Exercise instructions
From the records, pick out and copy each line containing "scene".

The input
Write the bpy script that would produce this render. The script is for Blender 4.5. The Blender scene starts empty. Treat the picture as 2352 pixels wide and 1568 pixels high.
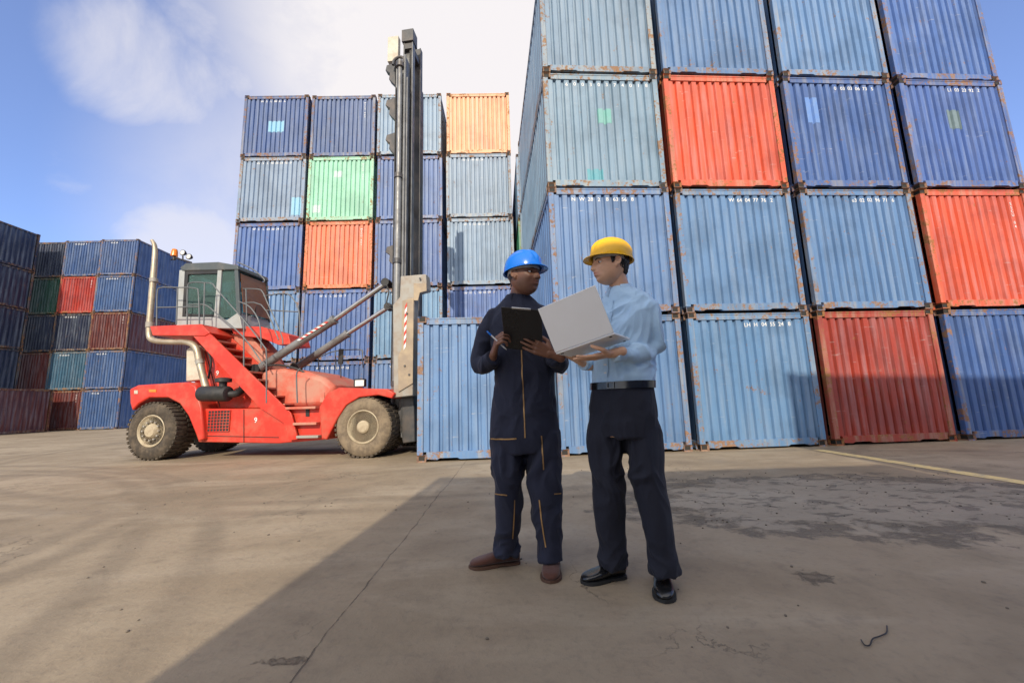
import bpy,bmesh,math,random
from mathutils import Vector,Matrix,noise
from mathutils.bvhtree import BVHTree
random.seed(4)
sc=bpy.context.scene; COL=sc.collection
rad=math.radians; sin=math.sin; cos=math.cos; PI=math.pi
# ---------------- survey camera ----------------
FO=910.;PT=rad(8.6);RL=.03;CH=1.0
def ray(px,py):
    u=px-1176;v=py-784
    a=u*cos(RL)-v*sin(RL);b=v*cos(RL)+u*sin(RL)
    return Vector((a,FO*cos(PT)+b*sin(PT),FO*sin(PT)-b*cos(PT)))
def W(px,py,Y):
    d=ray(px,py);return Vector((d.x/d.y*Y,Y,CH+d.z/d.y*Y))
def G(px,py,z=0):
    d=ray(px,py);t=(z-CH)/d.z;return Vector((d.x*t,d.y*t,z))
# ---------------- helpers ----------------
MW={}
def world_of(p):
    return MW.get(p.name,Matrix()) if p else Matrix()
def thing(name,label,cat,loc=(0,0,0),rz=0,group=None):
    o=bpy.data.objects.new(name,None);COL.objects.link(o)
    o.location=loc;o.rotation_euler=(0,0,rz);o['label']=label;o['category']=cat
    o.empty_display_size=.2
    if group:o['group']=group
    MW[o.name]=Matrix.Translation(Vector(loc))@Matrix.Rotation(rz,4,'Z')
    return o
def shade(me,ang=35):
    me.polygons.foreach_set('use_smooth',[True]*len(me.polygons))
    if ang<180: me.set_sharp_from_angle(angle=rad(ang))
def link(name,geo,mat,parent=None,local=True,bev=0,ang=35,color=None):
    if isinstance(geo,bmesh.types.BMesh):
        me=bpy.data.meshes.new(name);bmesh.ops.recalc_face_normals(geo,faces=geo.faces[:]);geo.to_mesh(me);geo.free()
    else: me=geo
    if parent and not local: me.transform(world_of(parent).inverted())
    if mat and not me.materials:
        for m in (mat if isinstance(mat,(list,tuple)) else [mat]): me.materials.append(m)
    shade(me,ang)
    o=bpy.data.objects.new(name,me);COL.objects.link(o)
    if parent:
        o.parent=parent;MW[o.name]=world_of(parent)
    if color:o.color=color
    if bev:
        b=o.modifiers.new('bevel','BEVEL');b.width=bev;b.segments=2;b.limit_method='ANGLE';b.angle_limit=rad(40)
    return o
def tag(o,label,cat,group=None):
    o['label']=label;o['category']=cat
    if group:o['group']=group
    return o
def box(bm,a,b,M=None):
    vs=[]
    for z in (a[2],b[2]):
        for x,y in ((a[0],a[1]),(b[0],a[1]),(b[0],b[1]),(a[0],b[1])):
            p=Vector((x,y,z)); vs.append(bm.verts.new(M@p if M else p))
    for f in ((3,2,1,0),(4,5,6,7),(0,1,5,4),(1,2,6,5),(2,3,7,6),(3,0,4,7)):
        bm.faces.new([vs[i] for i in f])
    return vs
def ring_loft(bm,rings,cap=True,close=True):
    V=[[bm.verts.new(p) for p in r] for r in rings]
    n=len(V[0])
    for i in range(len(V)-1):
        for j in range(n if close else n-1):
            k=(j+1)%n
            bm.faces.new((V[i][j],V[i][k],V[i+1][k],V[i+1][j]))
    if cap and close:
        bm.faces.new(V[0][::-1]);bm.faces.new(V[-1])
def frame(t):
    t=t.normalized();ref=Vector((0,0,1)) if abs(t.z)<.9 else Vector((0,1,0))
    a=t.cross(ref).normalized();return a,t.cross(a).normalized()
def tube(bm,pts,r,seg=10,smooth=0):
    pts=[Vector(p) for p in pts]
    rs=r if isinstance(r,(list,tuple)) else [r]*len(pts)
    if smooth:
        k=catmull([tuple(p)+(q,) for p,q in zip(pts,rs)],smooth)
        pts=[Vector(q[:3]) for q in k];rs=[q[3] for q in k]
    a=None;rings=[]
    for i,p in enumerate(pts):
        t=(pts[min(i+1,len(pts)-1)]-pts[max(i-1,0)]).normalized()
        if a is None: a,b=frame(t)
        else:
            a=(a-t*a.dot(t)).normalized();b=t.cross(a)
        rings.append([p+(a*cos(q)+b*sin(q))*rs[i] for q in [2*PI*j/seg for j in range(seg)]])
    ring_loft(bm,rings)
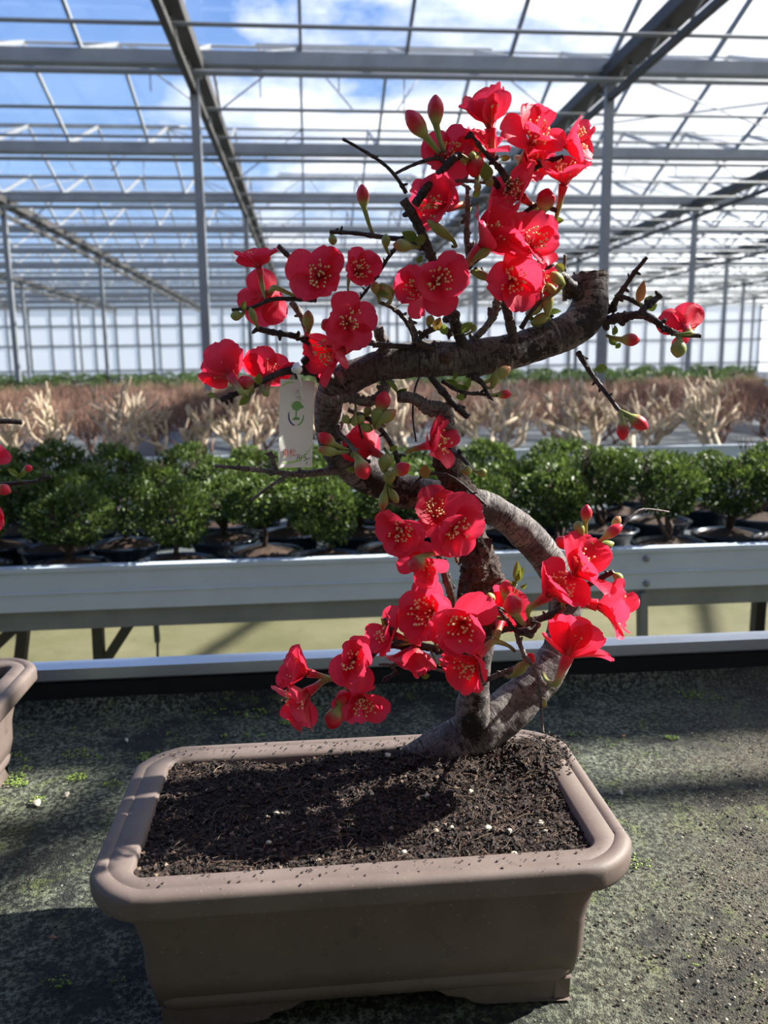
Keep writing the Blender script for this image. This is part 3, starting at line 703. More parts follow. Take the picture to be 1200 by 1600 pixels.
# cut face and ragged rim of the stump
M_cut = simple('weathered_cut', (.10, .075, .055), .9, 0, .4, 160, .9)
c = P(922, 428, .85); r0 = 27 * pxm(c); b = MB(); up = (P(922, 420, .85) - P(923, 440, .85)).normalized()
b.tube([c - up * .004, c, c + up * .0015], [r0 * 1.02, r0 * 1.0, r0 * .7], 30, jit=lambda p, i, th: r0 * .10 * mn.noise(p * 190)); b.build('stump_face', M_cut, tree, inv=INV)
b = MB()
for i in range(15):
    th = R.uniform(0, 2 * PI); d = Vector((math.cos(th), math.sin(th), 0)); sd = Vector((-math.sin(th), math.cos(th), 0)) * R.uniform(.002, .005); hh = R.uniform(.001, .0035); p = c + d * r0 * .93 - up * .004
    b.quad([p - sd, p + sd, p + sd * .6 + up * (hh + .004) + d * .0006, p - sd * .7 + up * (hh * .5 + .004)])
o = b.build('bark_flakes', M_bark_r, tree, False, inv=INV); o['kind'] = 'stuff'; sm = o.modifiers.new('s', 'SOLIDIFY'); sm.thickness = .0016
# old pruning scars and knots (px, py, Y, r px, nx, nz)
for (px, py, Y, r, dx_, dz_) in ((848, 1067, .853, 6, 0, 0), (858, 1071, .857, 6, .3, 0), (690, 640, .835, 5, 0, 0), (917, 940, .875, 7, .6, 0), (840, 977, .80, 6, .6, -.2), (830, 992, .80, 6, .7, -.2), (700, 558, .79, 9, 0, 0), (641, 560, .80, 4, 0, .5), (820, 1075, .86, 6, 0, .2)):
    p = P(px, py, Y); rr_ = r * pxm(p); d = Vector((dx_, -1, dz_)).normalized(); b = MB()
    b.tube([p - d * .012, p + d * .001, p + d * .0025, p + d * .001], [rr_ * 1.25, rr_, rr_ * .8, rr_ * .35], 14, jit=lambda p, i, th: rr_ * .12 * mn.noise(p * 300)); b.build('knot', M_bark_r if r > 6 else M_twigl, tree, inv=INV)
# peeling bark strips on the second trunk
b = MB()
for i in range(26):
    t = R.random(); px = 745 + R.uniform(-24, 26) ; py = 840 + t * 120; p = P(px, py, .832 + abs(px - 752) * .0004)
    q = Vector((R.gauss(0, .004), -.002 - R.random() * .003, -.008 - R.random() * .008)); wd = Vector((R.uniform(.002, .005), 0, R.gauss(0, .001)))
    b.quad([p - wd, p + wd, p + wd * .6 + q, p - wd * .7 + q + Vector((0, -.001, 0))])
o = b.build('bark_flakes', M_bark_r, tree, False, inv=INV); o['kind'] = 'stuff'; sm = o.modifiers.new('s', 'SOLIDIFY'); sm.thickness = .0009
# twigs: material flag, Y, points (px,py), r px start, r px end
TWG = [
 (0, .80, .80, [(635, 302), (620, 278), (598, 255), (562, 232), (535, 217)], 3.4, 2.2),
 (0, .815, .79, [(742, 572), (726, 545), (712, 508), (700, 468), (682, 425), (668, 385), (650, 345), (630, 312)], 10, 7),
 (0, .79, .785, [(648, 320), (668, 292), (690, 268), (707, 250), (720, 241)], 7, 5.5),
 (0, .787, .79, [(695, 255), (683, 247), (650, 256), (618, 271)], 3.6, 2.5),
 (1, .80, .80, [(668, 300), (690, 288), (718, 283), (745, 284), (767, 287)], 3, 2.5),
 (0, .84, .80, [(905, 462), (884, 440), (858, 415), (832, 375), (808, 338), (785, 300), (768, 278)], 11, 5),
 (0, .795, .80, [(798, 292), (780, 262), (760, 240), (732, 207)], 6, 3.5),
 (1, .81, .80, [(734, 410), (729, 370), (731, 330), (730, 290)], 5.5, 3),
 (0, .82, .80, [(806, 545), (798, 510), (785, 465), (762, 435), (742, 420)], 9, 4),
 (1, .80, .81, [(735, 415), (742, 400), (735, 380)], 5, 3),
 (1, .825, .80, [(718, 548), (738, 532), (760, 510), (772, 490), (778, 462)], 5, 6),
 (0, .82, .80, [(815, 512), (828, 490), (846, 470)], 4, 3),
 (0, .835, .83, [(862, 512), (860, 498), (859, 488)], 4, 3),
 (0, .80, .80, [(660, 388), (635, 376), (600, 371), (560, 365), (515, 362)], 5, 3),
 (0, .80, .80, [(665, 390), (632, 380), (610, 398), (590, 430), (560, 470)], 3.5, 2),
 (0, .79, .79, [(500, 440), (482, 428), (460, 408), (434, 384)], 5, 4),
 (0, .78, .78, [(495, 468), (455, 467), (425, 468), (395, 480), (362, 484)], 4, 2.6),
 (0, .80, .79, [(496, 556), (482, 535), (460, 525), (430, 520), (400, 513)], 5, 4.5),
 (1, .82, .80, [(508, 585), (496, 560), (484, 530), (472, 495), (455, 472)], 7, 5),
 (0, .815, .775, [(530, 600), (505, 585), (470, 578), (448, 580), (425, 588), (385, 608), (345, 625)], 8, 4),
 (0, .81, .80, [(508, 592), (492, 578), (474, 560)], 9, 7),
 (0, .81, .79, [(665, 545), (620, 541), (590, 538), (550, 532)], 5, 3.5),
 (1, .82, .805, [(610, 560), (600, 540), (590, 512)], 10, 9),
 (0, .81, .80, [(650, 545), (645, 520), (632, 498), (612, 480), (592, 472)], 5, 3),
 (1, .81, .80, [(655, 545), (648, 520), (640, 500)], 4.5, 4),
 (0, .80, .80, [(680, 545), (655, 535), (665, 520), (690, 512), (705, 525)], 5, 4),
 (1, .82, .80, [(604, 588), (602, 606), (590, 622), (570, 628), (545, 622), (518, 628)], 9, 7),
 (1, .80, .81, [(622, 620), (645, 622), (668, 635), (690, 637), (700, 655), (697, 690)], 9, 11),
 (0, .80, .79, [(672, 588), (692, 612), (710, 632), (732, 652)], 5, 5.5),
 (0, .815, .80, [(730, 585), (752, 597), (760, 610), (765, 621)], 5, 3),
 (0, .81, .80, [(690, 595), (720, 612), (755, 616), (778, 618)], 3, 2.5),
 (0, .84, .80, [(903, 550), (925, 585), (945, 612), (968, 642)], 4.2, 3.2),
 (0, .845, .79, [(940, 502), (970, 496), (1000, 492), (1022, 500), (1040, 514), (1060, 522), (1096, 525)], 8, 3.5),
 (0, .85, .82, [(956, 486), (962, 470), (975, 450), (992, 425), (1011, 402)], 6, 2.8),
 (0, .81, .81, [(968, 462), (985, 468), (1003, 478)], 4, 3.4),
 (0, .80, .80, [(1000, 492), (1008, 480), (1032, 462)], 6, 4.4),
 (1, .84, .80, [(535, 733), (500, 738), (460, 741), (432, 738), (390, 733), (336, 728)], 6.5, 2.6),
 (1, .81, .81, [(432, 738), (428, 726), (421, 706)], 5, 3.5),
 (1, .81, .80, [(450, 742), (425, 758), (392, 782)], 3, 2),
 (0, .83, .79, [(545, 640), (572, 652), (592, 668), (610, 692), (622, 722), (618, 760)], 4.5, 4),
 (0, .83, .80, [(522, 668), (540, 690), (556, 712), (578, 722)], 5, 3),
 (1, .83, .80, [(535, 650), (528, 672), (545, 692), (562, 715)], 4.5, 3),
 (0, .845, .81, [(700, 705), (718, 712), (738, 734)], 4, 3.4),
 (0, .83, .80, [(560, 745), (568, 700), (560, 660), (555, 632)], 2.2, 1.2),
 (0, .83, .80, [(710, 960), (705, 930), (697, 905), (690, 880)], 6.5, 5.5),
 (0, .82, .79, [(702, 915), (690, 875), (668, 860), (640, 862)], 5.5, 3),
 (0, .84, .78, [(752, 990), (780, 984), (812, 977), (844, 967), (872, 954), (908, 921), (936, 905), (958, 893)], 7, 4),
 (0, .80, .79, [(835, 972), (832, 985), (808, 988)], 6, 6),
 (1, .79, .775, [(807, 990), (817, 1018), (839, 1055), (845, 1100), (848, 1145)], 4, 2.2),
 (0, .81, .80, [(868, 955), (888, 905), (905, 870), (918, 838)], 4.2, 3.2),
 (1, .81, .83, [(905, 862), (955, 838), (985, 808), (1005, 796), (1045, 800)], 2.6, 1.6),
 (0, .84, .785, [(745, 1020), (700, 1018), (672, 1012), (640, 1008), (600, 1010), (575, 1030), (560, 1058), (540, 1066)], 7, 4.5),
 (0, .785, .78, [(622, 1008), (612, 990), (601, 966)], 4, 2.6),
 (1, .84, .80, [(755, 1064), (785, 1052), (812, 1042), (835, 1028)], 4.5, 3),
 (1, .84, .82, [(735, 1068), (690, 1048), (640, 1040), (592, 1038)], 2.4, 1.8),
 (0, .79, .78, [(600, 1062), (618, 1050), (610, 1040)], 3.5, 2.5),
 (0, .80, .78, [(808, 990), (785, 960), (775, 948)], 3, 2.4),
 (0, .80, .79, [(812, 978), (800, 960), (780, 950)], 3.4, 2.6),
 (0, .83, .79, [(655, 590), (648, 610), (645, 650), (650, 690)], 1.8, 1.4),
 (0, .83, .82, [(760, 790), (705, 745), (665, 742), (640, 765)], 2.6, 2),
 (1, .84, .83, [(882, 470), (881, 430), (883, 398)], 3.2, 2.8),
 (0, .80, .79, [(800, 350), (840, 320), (870, 330)], 4.5, 3.5),
 (0, .805, .80, [(700, 470), (730, 420), (752, 400)], 5, 4),
 (0, .80, .79, [(790, 300), (812, 280), (850, 255), (880, 245)], 4.5, 3.5),
]
for k, (mt, ya, yb, pts, ra, rb) in enumerate(TWG):
    nn = len(pts); l = [(px, py, ra + (rb - ra) * i / (nn - 1), ya + (yb - ya) * i / (nn - 1)) for i, (px, py) in enumerate(pts)]
    ps, rs = TP(l); ps, rs = spline(ps, rs, 9); nodes = [R.random() for _ in range(len(ps))]
    rs = [r * (1.28 if nodes[i] > .87 else 1) * R.uniform(.93, 1.07) for i, r in enumerate(rs)]
    b = MB(); b.tube(ps, rs, 10, jit=lambda p, i, th: rs[i] * .16 * mn.noise(p * 420))
    for i, p in enumerate(ps[2:-1]):       # small spurs at the nodes
        if nodes[i + 2] > .84 and ra > 2.5:
            d = Vector((R.gauss(0, 1), R.gauss(0, .6) - .3, R.gauss(0, 1))).normalized(); r_ = rs[i + 2]
            b.tube([p, p + d * (r_ + .0012), p + d * (r_ + .0035)], [r_ * .6, r_ * .5, r_ * .25], 6)
    b.build('branch', M_twigl if mt else M_twig, tree, inv=INV); TW.extend(ps)
TWA = np.array([tuple(p) for p in TW])
def nearest(p, d=None):
    q = TWA - np.array(tuple(p)); w_ = (q ** 2).sum(1)
    if d is not None: w_ = w_ + .0006 * (1 + (q @ np.array(tuple(d))) / (np.sqrt(w_) + 1e-6))
    return Vector(TWA[int(np.argmin(w_))])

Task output
Write the bpy script that would produce this render. The script is for Blender 4.5. The Blender scene starts empty. Treat the picture as 2352 pixels wide and 1568 pixels high.
sc=bpy.context.scene; COL=sc.collection